### RECORDED INFORMATION

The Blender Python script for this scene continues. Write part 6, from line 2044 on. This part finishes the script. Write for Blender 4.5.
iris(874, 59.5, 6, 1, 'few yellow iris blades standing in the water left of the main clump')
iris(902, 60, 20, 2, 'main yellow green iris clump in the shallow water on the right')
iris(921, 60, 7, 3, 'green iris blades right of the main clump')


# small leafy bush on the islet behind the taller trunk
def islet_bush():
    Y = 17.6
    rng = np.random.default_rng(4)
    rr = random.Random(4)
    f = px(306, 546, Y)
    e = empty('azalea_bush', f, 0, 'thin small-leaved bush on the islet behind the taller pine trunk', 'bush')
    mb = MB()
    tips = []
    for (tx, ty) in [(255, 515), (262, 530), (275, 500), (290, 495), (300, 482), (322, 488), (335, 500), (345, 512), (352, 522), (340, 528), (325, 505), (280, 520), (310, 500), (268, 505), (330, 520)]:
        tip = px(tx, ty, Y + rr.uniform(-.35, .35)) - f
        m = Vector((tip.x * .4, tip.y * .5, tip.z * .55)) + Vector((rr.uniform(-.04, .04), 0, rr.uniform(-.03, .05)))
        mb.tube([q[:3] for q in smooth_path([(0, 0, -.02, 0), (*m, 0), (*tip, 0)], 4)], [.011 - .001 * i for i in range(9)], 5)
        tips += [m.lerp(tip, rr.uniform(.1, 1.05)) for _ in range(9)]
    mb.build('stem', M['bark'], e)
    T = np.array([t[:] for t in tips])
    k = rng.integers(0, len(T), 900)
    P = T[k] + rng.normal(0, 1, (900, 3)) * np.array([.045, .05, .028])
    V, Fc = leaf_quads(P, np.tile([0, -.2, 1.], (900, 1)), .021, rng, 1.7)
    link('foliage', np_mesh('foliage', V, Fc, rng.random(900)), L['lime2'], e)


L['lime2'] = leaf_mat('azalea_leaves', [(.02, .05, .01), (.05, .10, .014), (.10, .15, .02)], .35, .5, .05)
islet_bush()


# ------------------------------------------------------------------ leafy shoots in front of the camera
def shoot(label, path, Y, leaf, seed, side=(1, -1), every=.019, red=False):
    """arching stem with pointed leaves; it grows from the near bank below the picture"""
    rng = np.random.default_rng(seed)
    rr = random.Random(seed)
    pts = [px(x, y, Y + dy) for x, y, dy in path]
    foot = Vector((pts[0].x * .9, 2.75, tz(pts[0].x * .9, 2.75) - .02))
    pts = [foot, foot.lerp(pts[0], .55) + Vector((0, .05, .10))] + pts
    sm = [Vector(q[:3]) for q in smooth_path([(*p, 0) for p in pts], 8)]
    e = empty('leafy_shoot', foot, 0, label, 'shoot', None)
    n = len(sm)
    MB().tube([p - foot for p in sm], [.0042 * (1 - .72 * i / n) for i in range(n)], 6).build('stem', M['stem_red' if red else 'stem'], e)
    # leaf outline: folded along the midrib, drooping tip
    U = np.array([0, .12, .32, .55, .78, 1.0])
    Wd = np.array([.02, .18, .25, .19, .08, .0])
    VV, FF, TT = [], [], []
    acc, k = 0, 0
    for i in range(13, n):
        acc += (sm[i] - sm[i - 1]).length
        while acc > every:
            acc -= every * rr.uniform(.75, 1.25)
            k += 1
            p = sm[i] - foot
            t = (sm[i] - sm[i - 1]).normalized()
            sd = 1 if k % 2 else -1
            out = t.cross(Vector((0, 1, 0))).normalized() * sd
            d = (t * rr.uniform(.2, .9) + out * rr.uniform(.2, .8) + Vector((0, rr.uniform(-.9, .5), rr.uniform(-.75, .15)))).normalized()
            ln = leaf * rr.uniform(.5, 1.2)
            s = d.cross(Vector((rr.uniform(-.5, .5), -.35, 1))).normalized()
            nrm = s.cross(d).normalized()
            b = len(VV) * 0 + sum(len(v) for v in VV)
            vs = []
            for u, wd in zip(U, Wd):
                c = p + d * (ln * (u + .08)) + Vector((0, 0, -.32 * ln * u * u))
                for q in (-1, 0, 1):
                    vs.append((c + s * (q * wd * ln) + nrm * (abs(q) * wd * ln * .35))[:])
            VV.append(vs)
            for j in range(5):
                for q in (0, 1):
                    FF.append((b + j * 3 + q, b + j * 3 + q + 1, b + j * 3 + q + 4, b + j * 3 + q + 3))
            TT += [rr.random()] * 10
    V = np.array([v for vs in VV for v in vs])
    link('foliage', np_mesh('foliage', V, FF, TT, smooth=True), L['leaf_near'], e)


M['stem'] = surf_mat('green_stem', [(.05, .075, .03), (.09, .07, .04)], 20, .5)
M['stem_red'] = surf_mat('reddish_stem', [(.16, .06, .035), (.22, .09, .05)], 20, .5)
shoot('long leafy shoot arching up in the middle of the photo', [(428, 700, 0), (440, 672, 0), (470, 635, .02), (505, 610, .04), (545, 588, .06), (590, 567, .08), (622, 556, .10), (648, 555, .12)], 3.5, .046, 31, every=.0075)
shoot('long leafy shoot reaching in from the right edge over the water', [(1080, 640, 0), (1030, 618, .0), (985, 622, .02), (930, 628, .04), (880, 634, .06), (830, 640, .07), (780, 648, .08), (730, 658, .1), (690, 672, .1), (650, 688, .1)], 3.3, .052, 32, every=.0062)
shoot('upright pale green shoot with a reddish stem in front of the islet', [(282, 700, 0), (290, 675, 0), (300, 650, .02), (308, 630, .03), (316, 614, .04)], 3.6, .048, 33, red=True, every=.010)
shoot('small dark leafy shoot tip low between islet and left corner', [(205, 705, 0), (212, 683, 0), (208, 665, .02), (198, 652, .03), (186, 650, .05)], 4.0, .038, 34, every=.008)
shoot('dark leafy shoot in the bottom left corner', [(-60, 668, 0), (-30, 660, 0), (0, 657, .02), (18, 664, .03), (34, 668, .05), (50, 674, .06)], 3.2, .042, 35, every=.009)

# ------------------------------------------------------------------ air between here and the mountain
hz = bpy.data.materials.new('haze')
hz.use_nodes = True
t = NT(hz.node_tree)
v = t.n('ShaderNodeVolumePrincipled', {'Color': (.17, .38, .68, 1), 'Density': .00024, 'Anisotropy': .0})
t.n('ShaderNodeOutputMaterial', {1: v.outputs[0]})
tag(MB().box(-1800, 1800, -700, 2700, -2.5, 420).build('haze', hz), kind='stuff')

### DIRECTIONS FOR THIS TASK
Copy out the full listing exactly.

### ANSWER TO THIS TASK
The Blender Python script for this scene continues. Write part 6, from line 2044 on. This part finishes the script. Write for Blender 4.5.
iris(874, 59.5, 6, 1, 'few yellow iris blades standing in the water left of the main clump')
iris(902, 60, 20, 2, 'main yellow green iris clump in the shallow water on the right')
iris(921, 60, 7, 3, 'green iris blades right of the main clump')


# small leafy bush on the islet behind the taller trunk
def islet_bush():
    Y = 17.6
    rng = np.random.default_rng(4)
    rr = random.Random(4)
    f = px(306, 546, Y)
    e = empty('azalea_bush', f, 0, 'thin small-leaved bush on the islet behind the taller pine trunk', 'bush')
    mb = MB()
    tips = []
    for (tx, ty) in [(255, 515), (262, 530), (275, 500), (290, 495), (300, 482), (322, 488), (335, 500), (345, 512), (352, 522), (340, 528), (325, 505), (280, 520), (310, 500), (268, 505), (330, 520)]:
        tip = px(tx, ty, Y + rr.uniform(-.35, .35)) - f
        m = Vector((tip.x * .4, tip.y * .5, tip.z * .55)) + Vector((rr.uniform(-.04, .04), 0, rr.uniform(-.03, .05)))
        mb.tube([q[:3] for q in smooth_path([(0, 0, -.02, 0), (*m, 0), (*tip, 0)], 4)], [.011 - .001 * i for i in range(9)], 5)
        tips += [m.lerp(tip, rr.uniform(.1, 1.05)) for _ in range(9)]
    mb.build('stem', M['bark'], e)
    T = np.array([t[:] for t in tips])
    k = rng.integers(0, len(T), 900)
    P = T[k] + rng.normal(0, 1, (900, 3)) * np.array([.045, .05, .028])
    V, Fc = leaf_quads(P, np.tile([0, -.2, 1.], (900, 1)), .021, rng, 1.7)
    link('foliage', np_mesh('foliage', V, Fc, rng.random(900)), L['lime2'], e)


L['lime2'] = leaf_mat('azalea_leaves', [(.02, .05, .01), (.05, .10, .014), (.10, .15, .02)], .35, .5, .05)
islet_bush()


# ------------------------------------------------------------------ leafy shoots in front of the camera
def shoot(label, path, Y, leaf, seed, side=(1, -1), every=.019, red=False):
    """arching stem with pointed leaves; it grows from the near bank below the picture"""
    rng = np.random.default_rng(seed)
    rr = random.Random(seed)
    pts = [px(x, y, Y + dy) for x, y, dy in path]
    foot = Vector((pts[0].x * .9, 2.75, tz(pts[0].x * .9, 2.75) - .02))
    pts = [foot, foot.lerp(pts[0], .55) + Vector((0, .05, .10))] + pts
    sm = [Vector(q[:3]) for q in smooth_path([(*p, 0) for p in pts], 8)]
    e = empty('leafy_shoot', foot, 0, label, 'shoot', None)
    n = len(sm)
    MB().tube([p - foot for p in sm], [.0042 * (1 - .72 * i / n) for i in range(n)], 6).build('stem', M['stem_red' if red else 'stem'], e)
    # leaf outline: folded along the midrib, drooping tip
    U = np.array([0, .12, .32, .55, .78, 1.0])
    Wd = np.array([.02, .18, .25, .19, .08, .0])
    VV, FF, TT = [], [], []
    acc, k = 0, 0
    for i in range(13, n):
        acc += (sm[i] - sm[i - 1]).length
        while acc > every:
            acc -= every * rr.uniform(.75, 1.25)
            k += 1
            p = sm[i] - foot
            t = (sm[i] - sm[i - 1]).normalized()
            sd = 1 if k % 2 else -1
            out = t.cross(Vector((0, 1, 0))).normalized() * sd
            d = (t * rr.uniform(.2, .9) + out * rr.uniform(.2, .8) + Vector((0, rr.uniform(-.9, .5), rr.uniform(-.75, .15)))).normalized()
            ln = leaf * rr.uniform(.5, 1.2)
            s = d.cross(Vector((rr.uniform(-.5, .5), -.35, 1))).normalized()
            nrm = s.cross(d).normalized()
            b = len(VV) * 0 + sum(len(v) for v in VV)
            vs = []
            for u, wd in zip(U, Wd):
                c = p + d * (ln * (u + .08)) + Vector((0, 0, -.32 * ln * u * u))
                for q in (-1, 0, 1):
                    vs.append((c + s * (q * wd * ln) + nrm * (abs(q) * wd * ln * .35))[:])
            VV.append(vs)
            for j in range(5):
                for q in (0, 1):
                    FF.append((b + j * 3 + q, b + j * 3 + q + 1, b + j * 3 + q + 4, b + j * 3 + q + 3))
            TT += [rr.random()] * 10
    V = np.array([v for vs in VV for v in vs])
    link('foliage', np_mesh('foliage', V, FF, TT, smooth=True), L['leaf_near'], e)


M['stem'] = surf_mat('green_stem', [(.05, .075, .03), (.09, .07, .04)], 20, .5)
M['stem_red'] = surf_mat('reddish_stem', [(.16, .06, .035), (.22, .09, .05)], 20, .5)
shoot('long leafy shoot arching up in the middle of the photo', [(428, 700, 0), (440, 672, 0), (470, 635, .02), (505, 610, .04), (545, 588, .06), (590, 567, .08), (622, 556, .10), (648, 555, .12)], 3.5, .046, 31, every=.0075)
shoot('long leafy shoot reaching in from the right edge over the water', [(1080, 640, 0), (1030, 618, .0), (985, 622, .02), (930, 628, .04), (880, 634, .06), (830, 640, .07), (780, 648, .08), (730, 658, .1), (690, 672, .1), (650, 688, .1)], 3.3, .052, 32, every=.0062)
shoot('upright pale green shoot with a reddish stem in front of the islet', [(282, 700, 0), (290, 675, 0), (300, 650, .02), (308, 630, .03), (316, 614, .04)], 3.6, .048, 33, red=True, every=.010)
shoot('small dark leafy shoot tip low between islet and left corner', [(205, 705, 0), (212, 683, 0), (208, 665, .02), (198, 652, .03), (186, 650, .05)], 4.0, .038, 34, every=.008)
shoot('dark leafy shoot in the bottom left corner', [(-60, 668, 0), (-30, 660, 0), (0, 657, .02), (18, 664, .03), (34, 668, .05), (50, 674, .06)], 3.2, .042, 35, every=.009)

# ------------------------------------------------------------------ air between here and the mountain
hz = bpy.data.materials.new('haze')
hz.use_nodes = True
t = NT(hz.node_tree)
v = t.n('ShaderNodeVolumePrincipled', {'Color': (.17, .38, .68, 1), 'Density': .00024, 'Anisotropy': .0})
t.n('ShaderNodeOutputMaterial', {1: v.outputs[0]})
tag(MB().box(-1800, 1800, -700, 2700, -2.5, 420).build('haze', hz), kind='stuff')